A Rita no la mataron los mugrillas de Pablemos, que hacen su papel, que es el de las hienas en “El Rey León”, sino los trepillas del Estado de Partidos “que con tanto trabajo nos hemos dado”, y el abanderado fue Rivera, el nadador desnudo de Barcelona y jefe de Felisuco, cuya única solución a la gobernabilidad (?) de España pasaba por que los peperos se deshicieran políticamente de Rita Barberá, es decir, de veinticinco años de sí mismos, trabajo en el que destacaron Lucrecia Levy y Estilicón Maroto, el último romano.

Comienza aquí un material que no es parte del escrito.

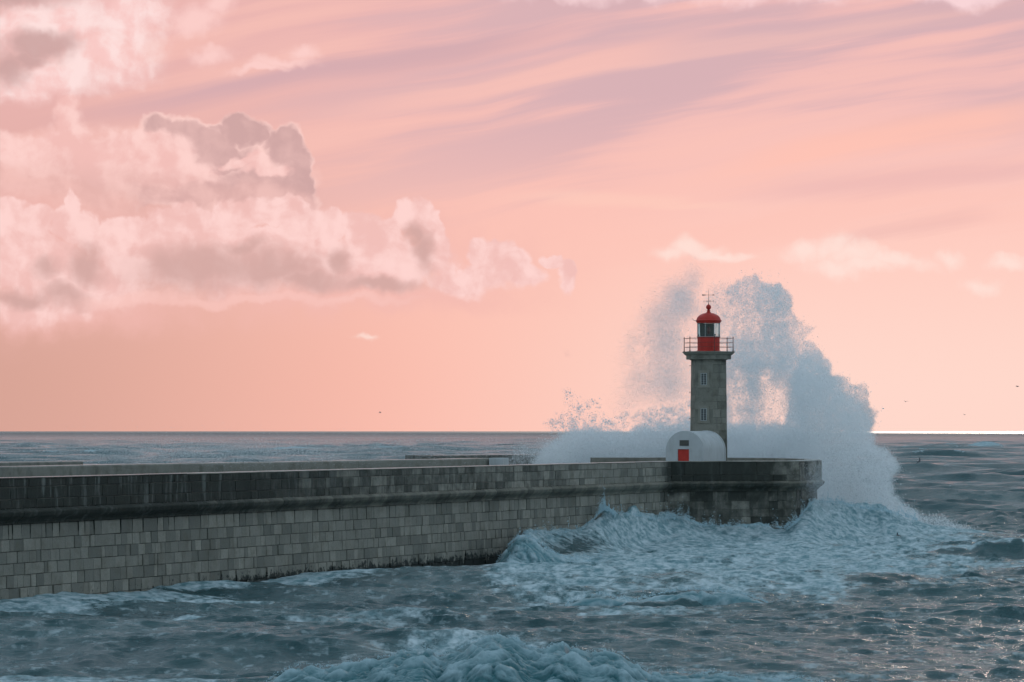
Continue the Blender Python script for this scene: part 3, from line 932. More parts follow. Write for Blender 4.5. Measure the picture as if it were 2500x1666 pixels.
for s_ in (1, -1):
    for ax in (0, 1):
        dxn = (math.cos(ca_ + ax * math.pi / 2) * s_, math.sin(ca_ + ax * math.pi / 2) * s_)
        cd.tube([(TX, YT, zc_), (TX + dxn[0] * 0.30, YT + dxn[1] * 0.30, zc_)], 0.010, 6)
cd.build('cross_arms', M_iron, vane)
# the four letters of the compass on the ends of the cross arms (small wrought loops)
def letter(strokes, cx, cy, cz, h=0.13):
    lt = MB()
    for st_ in strokes: lt.tube([(cx + a * h, cy, cz + b * h) for a, b in st_], 0.010, 5)
    return lt
LET = {'N': [[(-0.3, -0.5), (-0.3, 0.5), (0.3, -0.5), (0.3, 0.5)]], 'S': [[(0.3, 0.4), (0.0, 0.5), (-0.3, 0.3), (0.0, 0.0), (0.3, -0.3), (0.0, -0.5), (-0.3, -0.4)]],
       'E': [[(0.3, 0.5), (-0.3, 0.5), (-0.3, -0.5), (0.3, -0.5)], [(-0.3, 0.0), (0.2, 0.0)]], 'O': [[(0.3 * math.cos(t), 0.5 * math.sin(t)) for t in np.linspace(0, 2 * math.pi, 10)]]}
for nm_, ang_, rr_ in (('O', ca_, 0.37), ('S', ca_ + math.pi, 0.37), ('N', ca_ + math.pi / 2, 0.37), ('E', ca_ - math.pi / 2, 0.37)):
    lt = letter(LET[nm_], TX + math.cos(ang_) * rr_, YT + math.sin(ang_) * rr_, zc_)
    lt.build('letter', M_iron, vane)
# bent rod on the roof edge, brackets of the lightning conductor on the left side
hk = MB()
hk.tube([(TX - 0.93, YT - 0.2, ze - 0.005), (TX - 1.06, YT - 0.22, ze + 0.01), (TX - 1.20, YT - 0.25, ze + 0.14), (TX - 1.22, YT - 0.25, ze + 0.165)], 0.014, 6)
hk.build('bent_rod', M_iron, lh, smooth=True)
for py_ in (893.0, 958.0, 1022.5):
    z_ = zt(py_)
    q = hexp(radius(z_), KF - 1 if hexp(radius(z_), KF - 1)[0] < TX else KF + 2)
    lx = min([hexp(radius(z_), k) for k in range(6)], key=lambda a: a[0])
    bk_ = MB(); bk_.box((lx[0] - 0.03, lx[1] - 0.02, z_), (0.15, 0.03, 0.035)); bk_.box((lx[0] - 0.085, lx[1] - 0.02, z_), (0.03, 0.04, 0.08))
    bk_.build('conductor_bracket', M_iron, lh)

# ------------------------------------------------------------------ the white vaulted hut in front of the tower
HY = 247.3
HX = 421.8 / FPX * HY
HA = math.radians(20.0)
hax = np.array([math.sin(HA), math.cos(HA)]); hrt = np.array([math.cos(HA), -math.sin(HA)])
HR, HL, HS = 1.415, 5.35, 6.545
hut = empty('vaulted_hut', (HX, HY, DECKZ))
tag(hut, 'small white barrel-vaulted hut with a red door at the foot of the tower', 'hut')
def H3(u, d, z): q = np.array([HX, HY]) + hrt * u + hax * d; return (q[0], q[1], z)
NA = 40
def arch(R, zb=DECKZ, sp=HS):
    pts = [(-R, zb)]
    for k in range(NA + 1):
        a = math.pi - math.pi * k / NA
        pts.append((R * math.cos(a), sp + R * math.sin(a)))
    pts.append((R, zb))
    return pts
va = MB()
A = [va.vert(H3(u, 0.22, z)) for u, z in arch(HR - 0.012)]
mids = [[va.vert(H3(u, 0.22 + (HL - 0.22) * q / 6, z)) for u, z in arch(HR - 0.012)] for q in range(1, 7)]
for X_, Y_ in zip([A] + mids[:-1], mids):
    for k in range(len(A) - 1): va.face(X_[k], X_[k + 1], Y_[k + 1], Y_[k])
va.face(*mids[-1])
va.build('vault', M_white, hut, smooth=True)
# raised rim along the far end of the vault
rm = MB()
a0 = arch(HR + 0.03); a1 = arch(HR - 0.05)
q0 = [[rm.vert(H3(u, d, z)) for u, z in a0] for d in (HL - 0.18, HL + 0.004)]
for k in range(len(a0) - 1): rm.face(q0[0][k], q0[0][k + 1], q0[1][k + 1], q0[1][k])
q1 = [[rm.vert(H3(u, d, z)) for u, z in a1] for d in (HL - 0.18, HL + 0.004)]
for k in range(len(a0) - 1):
    rm.face(q0[0][k], q0[0][k + 1], q1[0][k + 1], q1[0][k]); rm.face(q0[1][k], q0[1][k + 1], q1[1][k + 1], q1[1][k])
rm.build('end_rim', M_white, hut, smooth=True)
# front gable as a thick slab with a real doorway
DW, DZ0, DZ1 = 0.84, DECKZ, zt(1096.5) + 0.02
DZ1 = CAMZ - (1097.0 - HOR) / FPX * HY
du = -0.10
fg = MB()
fr_pts = [(-HR, DECKZ)] + arch(HR)[1:-1] + [(HR, DECKZ), (du + DW / 2, DECKZ), (du + DW / 2, DZ1), (du - DW / 2, DZ1), (du - DW / 2, DECKZ)]
F = [fg.vert(H3(u, 0.0, z)) for u, z in fr_pts]; B = [fg.vert(H3(u, 0.225, z)) for u, z in fr_pts]
fg.face(*F); fg.face(*B[::-1])
for k in range(len(fr_pts)): fg.face(F[k], F[(k + 1) % len(F)], B[(k + 1) % len(F)], B[k])
fg.build('front_wall', M_white, hut)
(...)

Apartada Rita Barberá, la partidocracia se pone otra vez en marcha, con Rivera definitivamente abrazado a la nómina del Estado, que da más que el waterpolo y permite, ay, poner cara entre Eliot Ness rompiendo botellas de whisky y Robert Kennedy asesorando la crisis de los misiles mientras decretas un límite de dos personas para habitar un piso.
–Los demócratas del mundo –tuitea el nadador– echaremos de menos el liderazgo, la inspiración, la cercanía y sentido institucional del presidente Obama.
Por eso Ganivet propuso cerrar con cerrojos, llaves y candados todas las puertas por donde el espíritu español se escapó de España, y por donde hay que esperar que ha de venir la salvación.